Merit Kopli
Eine Estin mit deutscher Pünktlichkeit
Merit Kopli - Chefredakteurin der Zeitung Postimees
Mit Deutschunterricht habe ich in der 1. Klasse im Deutschen Gymnasium Kadriorg angefangen. Wenn man das Gymnasium und die Jahre an der Universität zusammenzählt, sind es insgesamt fast 15 Jahre Deutschunterricht. Ich bin Peter, du bist Paul, ich bin fleißig, du bist faul, so fing es an.
Die erste Reise nach Deutschland im Jahr 1993 war für mich der absolute Höhepunkt – ein Kindheitstraum vom schönen Deutschland wurde tatsächlich Wirklichkeit! Die Umgangssprache habe ich damals zwar nicht so richtig verstanden, aber meine Grammatik war perfekt.
Meine Mutter hat immer betont, wie wichtig es sei, Sprachen zu lernen, es würde das Leben erleichtern. Als Kind in einem geschlossenen Sowjetstaat konnte ich es damals nicht so richtig nachvollziehen, begreife erst jetzt, was für eine Bereicherung es ist.
Neulich war ich kurz in Russland. Am Flughafen sind Flüge ausgefallen, Reisende im Hochstress. Die Angestellten konnten nicht genug Fremdsprachen – meine Kenntnisse in Deutsch, Russisch und Finnisch waren daher für viele Mitreisende sehr hilfreich. Erst dann wird’s einem klar, wie wichtig das ist, fremde Sprachen zu kennen.
Und es macht Spaß, eine fremdsprachige Zeitung zu öffnen und alles zu verstehen! So fängt mein Morgen fast immer mit Die Welt an. Dann gucke ich kurz in die Süddeutsche Zeitung, auch in die Nachrichten vom Spiegel. Eine Routine, ohne die der Tag nicht vollständig beginnen kann. Meine Liebe gehört Köln: eine Stadt voll französischem und holländischem Flair, so lebendig und geheimnisvoll.
Deutsch hat meine Karriere deutlich beeinflusst: Dank meiner Sprachkenntnisse bekam ich in den 1990er Jahren die Möglichkeit, mich in Deutschland weiterzubilden: Ich habe sowohl beim Fernsehen als auch bei Zeitungen Praktika absolviert. Die Kenntnisse, die ich dort erworben habe, waren auch für die Arbeit bei estnischen Medien sehr hilfreich.

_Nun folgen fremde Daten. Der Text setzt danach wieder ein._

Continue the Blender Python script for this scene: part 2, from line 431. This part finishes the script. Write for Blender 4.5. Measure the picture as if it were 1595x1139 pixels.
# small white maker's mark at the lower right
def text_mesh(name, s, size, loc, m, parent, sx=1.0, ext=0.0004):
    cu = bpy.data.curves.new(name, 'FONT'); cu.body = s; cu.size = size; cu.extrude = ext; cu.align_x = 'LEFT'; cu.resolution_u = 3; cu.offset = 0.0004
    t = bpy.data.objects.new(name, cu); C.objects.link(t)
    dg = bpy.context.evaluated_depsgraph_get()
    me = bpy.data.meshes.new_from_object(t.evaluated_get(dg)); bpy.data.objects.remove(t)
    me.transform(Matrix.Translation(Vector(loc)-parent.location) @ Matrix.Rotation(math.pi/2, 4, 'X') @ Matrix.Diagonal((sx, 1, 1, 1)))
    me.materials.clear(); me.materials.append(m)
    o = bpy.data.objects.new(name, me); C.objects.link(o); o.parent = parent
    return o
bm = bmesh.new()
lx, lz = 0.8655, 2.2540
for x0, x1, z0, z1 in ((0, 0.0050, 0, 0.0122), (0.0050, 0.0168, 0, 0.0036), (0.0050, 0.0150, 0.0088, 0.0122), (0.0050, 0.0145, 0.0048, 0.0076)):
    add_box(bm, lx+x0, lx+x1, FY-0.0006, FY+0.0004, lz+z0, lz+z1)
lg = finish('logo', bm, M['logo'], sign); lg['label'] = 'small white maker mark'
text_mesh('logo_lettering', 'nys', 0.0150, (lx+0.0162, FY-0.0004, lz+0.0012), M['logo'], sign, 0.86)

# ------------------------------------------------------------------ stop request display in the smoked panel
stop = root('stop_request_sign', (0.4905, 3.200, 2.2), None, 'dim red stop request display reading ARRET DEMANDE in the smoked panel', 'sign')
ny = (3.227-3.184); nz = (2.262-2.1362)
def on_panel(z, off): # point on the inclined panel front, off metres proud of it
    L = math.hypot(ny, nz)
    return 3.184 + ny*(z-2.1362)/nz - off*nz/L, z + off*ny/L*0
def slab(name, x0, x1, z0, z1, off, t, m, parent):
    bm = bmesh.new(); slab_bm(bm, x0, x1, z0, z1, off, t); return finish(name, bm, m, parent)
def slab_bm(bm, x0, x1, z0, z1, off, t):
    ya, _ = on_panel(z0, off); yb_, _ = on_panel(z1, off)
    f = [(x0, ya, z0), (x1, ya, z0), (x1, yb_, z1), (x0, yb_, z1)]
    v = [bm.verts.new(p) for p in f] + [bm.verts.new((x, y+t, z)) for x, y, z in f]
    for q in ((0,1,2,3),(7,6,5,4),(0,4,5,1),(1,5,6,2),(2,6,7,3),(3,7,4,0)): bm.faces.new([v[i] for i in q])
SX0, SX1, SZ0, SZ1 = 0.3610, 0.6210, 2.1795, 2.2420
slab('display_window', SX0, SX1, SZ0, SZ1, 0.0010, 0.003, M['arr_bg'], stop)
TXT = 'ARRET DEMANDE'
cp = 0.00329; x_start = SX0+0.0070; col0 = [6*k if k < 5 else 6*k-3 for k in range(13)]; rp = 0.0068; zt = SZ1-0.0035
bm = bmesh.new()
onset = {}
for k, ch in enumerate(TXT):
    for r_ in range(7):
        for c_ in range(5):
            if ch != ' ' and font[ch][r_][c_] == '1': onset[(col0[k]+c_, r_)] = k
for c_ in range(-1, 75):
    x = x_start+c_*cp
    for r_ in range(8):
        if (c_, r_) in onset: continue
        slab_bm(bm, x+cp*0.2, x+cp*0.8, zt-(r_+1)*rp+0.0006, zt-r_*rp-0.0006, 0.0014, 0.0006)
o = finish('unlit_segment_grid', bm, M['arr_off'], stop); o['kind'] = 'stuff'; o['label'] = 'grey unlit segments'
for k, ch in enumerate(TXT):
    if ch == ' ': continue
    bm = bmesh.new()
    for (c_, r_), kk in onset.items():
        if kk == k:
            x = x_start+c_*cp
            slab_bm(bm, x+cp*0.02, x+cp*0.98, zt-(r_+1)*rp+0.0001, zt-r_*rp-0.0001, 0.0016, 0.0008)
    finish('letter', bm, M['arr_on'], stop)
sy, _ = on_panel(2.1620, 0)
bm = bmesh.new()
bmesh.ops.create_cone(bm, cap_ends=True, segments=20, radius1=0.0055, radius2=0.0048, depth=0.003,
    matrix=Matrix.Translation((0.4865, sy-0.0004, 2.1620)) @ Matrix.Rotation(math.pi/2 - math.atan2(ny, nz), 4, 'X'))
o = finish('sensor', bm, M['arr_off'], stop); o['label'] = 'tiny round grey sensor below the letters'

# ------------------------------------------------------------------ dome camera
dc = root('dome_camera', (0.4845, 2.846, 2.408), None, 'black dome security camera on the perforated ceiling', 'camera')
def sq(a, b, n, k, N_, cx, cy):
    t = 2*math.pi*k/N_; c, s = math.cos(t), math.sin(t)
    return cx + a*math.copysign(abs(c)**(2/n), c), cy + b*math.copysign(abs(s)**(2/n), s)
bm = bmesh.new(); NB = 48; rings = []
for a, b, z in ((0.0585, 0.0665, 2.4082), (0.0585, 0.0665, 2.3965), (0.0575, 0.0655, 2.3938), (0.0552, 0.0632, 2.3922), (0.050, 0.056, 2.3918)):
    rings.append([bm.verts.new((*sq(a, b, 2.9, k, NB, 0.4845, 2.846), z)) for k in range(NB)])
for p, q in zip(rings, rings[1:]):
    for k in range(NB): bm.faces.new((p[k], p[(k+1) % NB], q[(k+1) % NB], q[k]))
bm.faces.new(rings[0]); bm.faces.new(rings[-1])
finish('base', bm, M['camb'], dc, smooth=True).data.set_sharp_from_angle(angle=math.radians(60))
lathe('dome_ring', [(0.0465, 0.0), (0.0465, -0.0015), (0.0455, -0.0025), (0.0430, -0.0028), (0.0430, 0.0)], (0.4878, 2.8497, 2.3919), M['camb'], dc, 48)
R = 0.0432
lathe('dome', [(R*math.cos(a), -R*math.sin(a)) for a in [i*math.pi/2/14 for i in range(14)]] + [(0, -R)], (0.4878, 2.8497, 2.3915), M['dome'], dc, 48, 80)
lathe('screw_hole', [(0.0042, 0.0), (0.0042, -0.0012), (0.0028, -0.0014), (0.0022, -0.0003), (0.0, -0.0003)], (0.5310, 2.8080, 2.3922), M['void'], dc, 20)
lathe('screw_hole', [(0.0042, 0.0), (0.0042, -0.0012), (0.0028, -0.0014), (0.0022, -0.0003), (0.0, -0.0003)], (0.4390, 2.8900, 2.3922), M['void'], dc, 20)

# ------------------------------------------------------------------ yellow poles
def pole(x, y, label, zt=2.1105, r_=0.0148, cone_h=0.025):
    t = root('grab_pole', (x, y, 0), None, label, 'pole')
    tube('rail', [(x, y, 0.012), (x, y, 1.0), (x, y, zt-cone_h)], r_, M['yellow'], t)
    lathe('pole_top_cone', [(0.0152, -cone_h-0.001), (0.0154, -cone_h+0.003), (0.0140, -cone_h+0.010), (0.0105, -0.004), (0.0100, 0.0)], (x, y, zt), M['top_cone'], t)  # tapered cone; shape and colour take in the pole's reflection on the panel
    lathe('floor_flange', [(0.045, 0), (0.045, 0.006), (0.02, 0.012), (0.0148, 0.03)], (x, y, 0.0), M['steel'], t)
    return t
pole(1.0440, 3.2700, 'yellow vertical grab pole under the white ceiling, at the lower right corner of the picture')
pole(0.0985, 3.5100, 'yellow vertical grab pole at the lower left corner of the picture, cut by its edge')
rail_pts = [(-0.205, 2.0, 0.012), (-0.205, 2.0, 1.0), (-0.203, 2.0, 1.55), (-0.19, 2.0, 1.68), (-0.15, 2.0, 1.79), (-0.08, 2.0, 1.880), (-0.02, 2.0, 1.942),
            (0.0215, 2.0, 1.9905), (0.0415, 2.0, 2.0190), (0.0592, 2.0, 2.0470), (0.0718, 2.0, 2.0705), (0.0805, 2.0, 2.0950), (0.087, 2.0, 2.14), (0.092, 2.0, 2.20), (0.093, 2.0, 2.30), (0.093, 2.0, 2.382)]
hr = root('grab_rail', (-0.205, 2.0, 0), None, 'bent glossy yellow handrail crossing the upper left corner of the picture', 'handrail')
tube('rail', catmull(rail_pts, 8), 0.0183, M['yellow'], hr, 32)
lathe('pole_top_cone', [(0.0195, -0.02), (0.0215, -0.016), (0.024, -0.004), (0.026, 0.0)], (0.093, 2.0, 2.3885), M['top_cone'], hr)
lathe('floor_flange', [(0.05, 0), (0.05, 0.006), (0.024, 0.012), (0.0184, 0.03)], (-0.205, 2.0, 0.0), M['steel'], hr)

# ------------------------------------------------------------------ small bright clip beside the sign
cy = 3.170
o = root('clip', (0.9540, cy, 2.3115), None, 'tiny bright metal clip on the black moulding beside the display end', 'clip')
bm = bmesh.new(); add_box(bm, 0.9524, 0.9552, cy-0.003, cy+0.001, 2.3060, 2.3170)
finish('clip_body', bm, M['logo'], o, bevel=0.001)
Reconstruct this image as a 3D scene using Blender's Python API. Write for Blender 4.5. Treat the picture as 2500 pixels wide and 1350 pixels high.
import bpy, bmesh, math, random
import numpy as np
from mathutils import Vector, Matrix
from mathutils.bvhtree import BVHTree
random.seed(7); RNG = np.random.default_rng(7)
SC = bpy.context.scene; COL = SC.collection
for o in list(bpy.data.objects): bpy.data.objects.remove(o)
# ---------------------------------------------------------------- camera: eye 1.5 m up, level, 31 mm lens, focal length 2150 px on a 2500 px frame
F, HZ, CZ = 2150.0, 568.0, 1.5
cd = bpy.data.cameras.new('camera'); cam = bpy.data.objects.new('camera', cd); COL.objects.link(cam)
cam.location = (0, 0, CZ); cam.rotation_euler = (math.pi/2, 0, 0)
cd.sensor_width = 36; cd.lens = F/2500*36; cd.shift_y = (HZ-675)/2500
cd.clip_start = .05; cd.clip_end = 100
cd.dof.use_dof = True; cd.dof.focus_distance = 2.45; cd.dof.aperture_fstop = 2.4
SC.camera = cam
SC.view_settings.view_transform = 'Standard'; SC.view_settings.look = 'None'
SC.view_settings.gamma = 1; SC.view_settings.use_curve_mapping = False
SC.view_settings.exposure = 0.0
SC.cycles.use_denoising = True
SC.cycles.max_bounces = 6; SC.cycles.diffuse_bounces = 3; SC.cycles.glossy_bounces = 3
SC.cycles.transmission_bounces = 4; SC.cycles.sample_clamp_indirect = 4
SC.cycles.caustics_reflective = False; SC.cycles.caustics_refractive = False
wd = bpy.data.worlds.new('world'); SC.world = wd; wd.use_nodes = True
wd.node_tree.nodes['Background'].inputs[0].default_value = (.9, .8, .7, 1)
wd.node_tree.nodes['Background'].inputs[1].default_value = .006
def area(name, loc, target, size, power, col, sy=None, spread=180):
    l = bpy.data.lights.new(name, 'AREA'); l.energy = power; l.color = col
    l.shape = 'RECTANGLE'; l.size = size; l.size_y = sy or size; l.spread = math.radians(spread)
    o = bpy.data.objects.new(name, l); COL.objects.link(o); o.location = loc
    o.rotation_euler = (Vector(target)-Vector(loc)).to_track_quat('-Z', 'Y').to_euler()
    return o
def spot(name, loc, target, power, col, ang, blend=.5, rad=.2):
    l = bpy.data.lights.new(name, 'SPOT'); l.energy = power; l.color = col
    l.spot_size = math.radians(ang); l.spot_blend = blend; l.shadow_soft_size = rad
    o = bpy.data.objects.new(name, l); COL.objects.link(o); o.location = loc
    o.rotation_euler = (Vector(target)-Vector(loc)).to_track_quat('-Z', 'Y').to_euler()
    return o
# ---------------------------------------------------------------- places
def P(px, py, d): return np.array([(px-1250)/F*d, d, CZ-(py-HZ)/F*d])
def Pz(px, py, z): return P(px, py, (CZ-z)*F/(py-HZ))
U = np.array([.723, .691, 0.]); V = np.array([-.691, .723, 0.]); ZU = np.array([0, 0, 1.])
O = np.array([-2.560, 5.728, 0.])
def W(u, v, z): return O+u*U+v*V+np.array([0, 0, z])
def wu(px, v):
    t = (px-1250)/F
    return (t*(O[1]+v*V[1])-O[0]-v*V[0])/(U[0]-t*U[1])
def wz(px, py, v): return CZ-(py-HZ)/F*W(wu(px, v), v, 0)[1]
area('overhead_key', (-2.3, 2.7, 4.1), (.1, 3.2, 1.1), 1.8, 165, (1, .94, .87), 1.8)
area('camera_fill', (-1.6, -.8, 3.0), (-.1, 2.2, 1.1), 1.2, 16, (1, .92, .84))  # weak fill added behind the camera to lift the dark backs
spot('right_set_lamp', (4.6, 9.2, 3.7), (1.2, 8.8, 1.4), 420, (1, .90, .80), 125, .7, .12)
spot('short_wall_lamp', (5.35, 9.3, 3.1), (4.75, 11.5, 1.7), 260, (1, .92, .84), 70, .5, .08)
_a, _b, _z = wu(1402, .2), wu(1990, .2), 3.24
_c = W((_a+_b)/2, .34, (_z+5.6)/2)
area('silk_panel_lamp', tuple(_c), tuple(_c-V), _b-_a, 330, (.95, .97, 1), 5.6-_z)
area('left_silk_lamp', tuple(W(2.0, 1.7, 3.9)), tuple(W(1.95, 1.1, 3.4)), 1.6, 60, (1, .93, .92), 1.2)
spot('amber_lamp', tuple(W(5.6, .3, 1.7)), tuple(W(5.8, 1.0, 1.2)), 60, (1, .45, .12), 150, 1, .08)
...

Deutsche Pünktlichkeit und Ordnung gehört ebenso zu mir – ich mag es, immer pünktlich zu sein und meine Sachen korrekt zu erledigen. Direkt wie die Deutschen bin ich auch, rede nicht um den heißen Brei herum. Deutsche Sprache, Kultur und Leute sind mir sehr nahe, durch sie wurde meine Welt unheimlich erweitert und bereichert, dafür bin ich sehr dankbar.